Let’s talk about sex

Talking to our children about sex is hard to do. At times, it’s more than just a little awkward. Our traditional approach has been to look the other way and hope for the best. In the process, we only ensure that succeeding generations would never receive the best possible sex education.

For too long, we have fought against providing our youth with proper sex education. The price we pay is a rape rhetoric that has needlessly infiltrated the political sphere.

Conservatives are right when they say we need to protect children from sex, which is true — a conservative version of sex education has made the sexual world an extremely dangerous place.

When we have congressmen who are so ignorant of sex they blame rape on women or make facetious distinctions between legitimate rape and illegitimate kinds, it is clear that we need to reverse our course of action.
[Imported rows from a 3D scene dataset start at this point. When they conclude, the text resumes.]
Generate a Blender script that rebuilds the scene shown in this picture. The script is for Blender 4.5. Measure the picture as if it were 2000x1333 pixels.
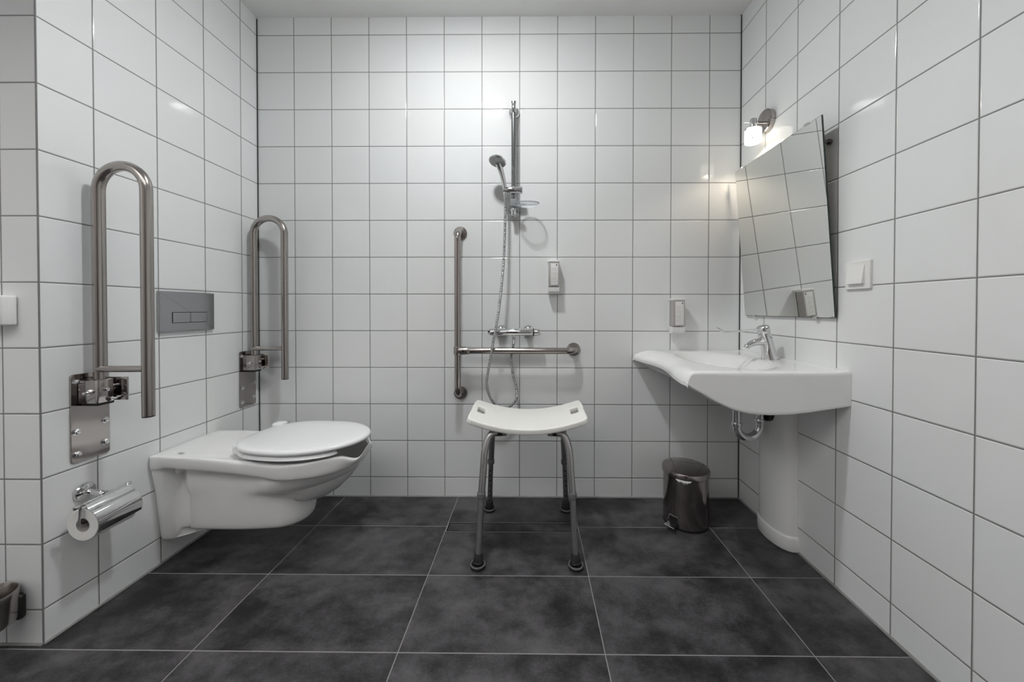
import bpy, bmesh, math, random
from mathutils import Vector, Matrix
random.seed(7)
PI = math.pi
for o in list(bpy.data.objects):
    bpy.data.objects.remove(o)
S = bpy.context.scene

# ---------------------------------------------------------------- room numbers (metres)
XL, XR = -1.3971, 1.1676          # left and right wall faces
YE = -0.8436                      # where the left wall turns away
YR, XFL, H = -3.3, -2.3, 2.553    # rear wall, far-left wall, ceiling
TU, TV = 0.2, 0.19626             # wall tile pitch

# ---------------------------------------------------------------- camera
cam_d = bpy.data.cameras.new('camera')
cam = bpy.data.objects.new('camera', cam_d)
S.collection.objects.link(cam)
M = ((9.99963098e-01, -8.53943879e-03, -9.38355218e-04),
     (8.54869013e-03, 9.99909976e-01, 1.03421752e-02),
     (8.49954371e-04, -1.03498152e-02, 9.99946078e-01))   # columns: right, forward, up
mw = Matrix(((M[0][0], M[0][2], -M[0][1], 0.06426),
             (M[1][0], M[1][2], -M[1][1], -1.87929),
             (M[2][0], M[2][2], -M[2][1], 1.00771), (0, 0, 0, 1)))
cam.matrix_world = mw
cam_d.sensor_width = 36
cam_d.lens = 689.669 / 2000 * 36
cam_d.shift_x = -32.093 / 2000
cam_d.shift_y = -55.452 / 2000
cam_d.clip_start = 0.02
S.camera = cam

# ---------------------------------------------------------------- world, exposure
w = bpy.data.worlds.new('world'); S.world = w; w.use_nodes = True
w.node_tree.nodes['Background'].inputs[0].default_value = (0.8, 0.9, 1.0, 1)
w.node_tree.nodes['Background'].inputs[1].default_value = 0.0
S.view_settings.view_transform = 'Standard'
S.view_settings.look = 'None'
S.view_settings.gamma = 1
S.view_settings.use_curve_mapping = False
S.view_settings.exposure = 0.0
S.cycles.max_bounces = 14
S.cycles.diffuse_bounces = 8
S.cycles.glossy_bounces = 6
S.cycles.transparent_max_bounces = 12
S.cycles.caustics_reflective = False
S.cycles.caustics_refractive = False
S.cycles.sample_clamp_indirect = 50

LAMP_MAIN = 362.0     # emission of the ceiling lamp seen in the tile glare
FILL_REAR = 5.5     # emission of the added fill panel, unseen behind the photographer
LAMP_SCONCE = 2.2     # watts of the bulb over the mirror

# ---------------------------------------------------------------- materials
MATS = {}
def mat(name, col=(0.8, 0.8, 0.8), rough=0.5, metal=0.0, spec=0.5, emit=None, es=0.0, trans=0.0, ior=1.45, alpha=1.0, coat=0.0):
    if name in MATS: return MATS[name]
    m = bpy.data.materials.new(name); m.use_nodes = True
    b = m.node_tree.nodes['Principled BSDF']
    b.inputs['Base Color'].default_value = (*col, 1)
    b.inputs['Roughness'].default_value = rough
    b.inputs['Metallic'].default_value = metal
    b.inputs['Specular IOR Level'].default_value = spec
    b.inputs['IOR'].default_value = ior
    b.inputs['Transmission Weight'].default_value = trans
    b.inputs['Alpha'].default_value = alpha
    b.inputs['Coat Weight'].default_value = coat
    if emit:
        b.inputs['Emission Color'].default_value = (*emit, 1)
        b.inputs['Emission Strength'].default_value = es
    MATS[name] = m
    return m

class NT:
    """small helper for node trees"""
    def __init__(s, m): s.t = m.node_tree; s.b = s.t.nodes['Principled BSDF']
    def n(s, typ, **kw):
        x = s.t.nodes.new(typ)
        for k, v in kw.items(): setattr(x, k, v)
        return x
    def l(s, a, b): s.t.links.new(a, b)
    def math(s, op, a, b=None, c=None, clamp=False):
        x = s.n('ShaderNodeMath', operation=op, use_clamp=clamp)
        for i, v in enumerate((a, b, c)):
            if v is None: continue
            if isinstance(v, (int, float)): x.inputs[i].default_value = v
            else: s.l(v, x.inputs[i])
        return x.outputs[0]
    def mix(s, f, a, b):
        x = s.n('ShaderNodeMix', data_type='RGBA')
        for sock, v in ((x.inputs[0], f), (x.inputs[6], a), (x.inputs[7], b)):
            if isinstance(v, (int, float)): sock.default_value = v
            elif isinstance(v, tuple): sock.default_value = (*v, 1)
            else: s.l(v, sock)
        return x.outputs[2]
    def noise(s, vec, scale, detail=4, rough=0.55):
        x = s.n('ShaderNodeTexNoise'); x.inputs['Scale'].default_value = scale
        x.inputs['Detail'].default_value = detail; x.inputs['Roughness'].default_value = rough
        s.l(vec, x.inputs['Vector']); return x.outputs[0]
    def ramp(s, f, a, b, c0=0.0, c1=1.0):
        x = s.n('ShaderNodeMapRange'); x.interpolation_type = 'SMOOTHSTEP'
        s.l(f, x.inputs[0])
        for i, v in zip((1, 2, 3, 4), (a, b, c0, c1)): x.inputs[i].default_value = v
        return x.outputs[0]

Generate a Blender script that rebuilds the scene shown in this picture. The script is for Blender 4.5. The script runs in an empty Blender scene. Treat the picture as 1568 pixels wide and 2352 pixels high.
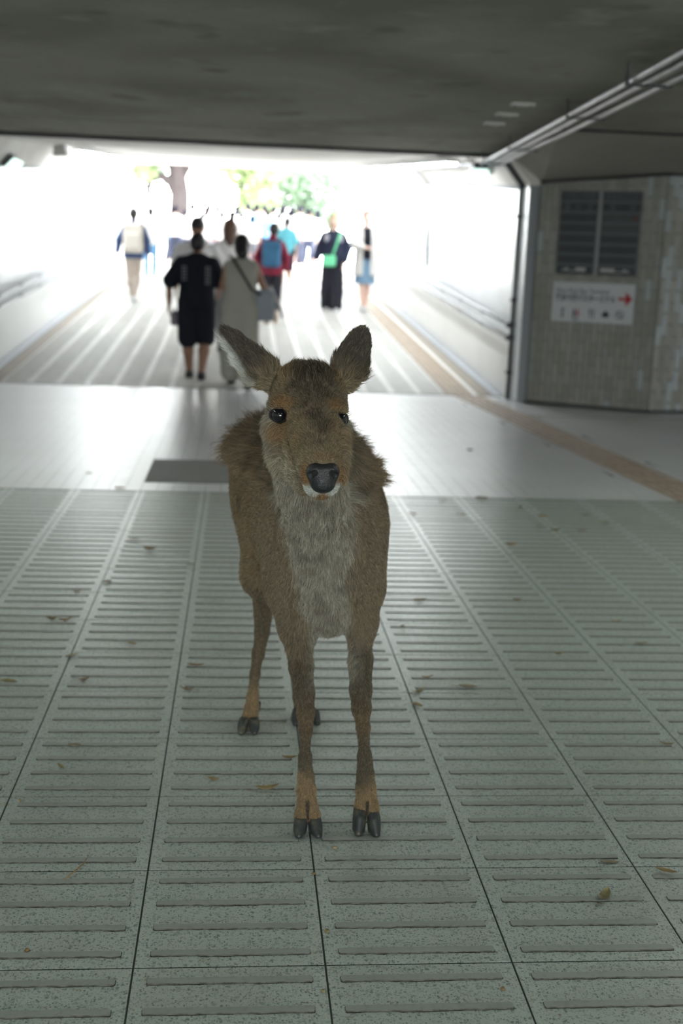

We cannot continue to keep our youth ignorant of sex and simply hope for the best when they come of age. Waiting to teach someone about sex when he or she is already sexually active is like throwing someone who has never seen a car in the front seat. Putting a seatbelt on said driver is no more an example of safe-driving than handing a teenager a condom as an example of safe-sex.

And let’s stop pretending that sexual education is the same thing as introducing our youth to sex. Sexual education isn’t dirty; it doesn’t have to be graphic or obscene. We don’t have to stab someone to teach our kids not to fight — we talk to them.

Early sex education is not about sexualizing our youth. It’s about giving them the skills and resources they will need when they begin their sexual lives. For those who have had an early sexual life forced upon them by predators, proper and sensitive sex education can provide help and support. Otherwise, these children have to deal with abuses they do not understand all by themselves.

If we don’t properly readdress sexual education, we will continue to breed a society that is forced to learn devastating lessons about sex all on its own. We will continue to raise boys who think saying “no” is just playing hard to get. We will continue to raise lovers who lack the skills to communicate about sex with their partners.

We spend more time shaming girls for dressing scandalously than we do teaching boys not to rape.

It’s time we start teaching our kids appropriate lessons about sex so that they will be prepared for adulthood. It may be awkward, but they can handle it — and so can we.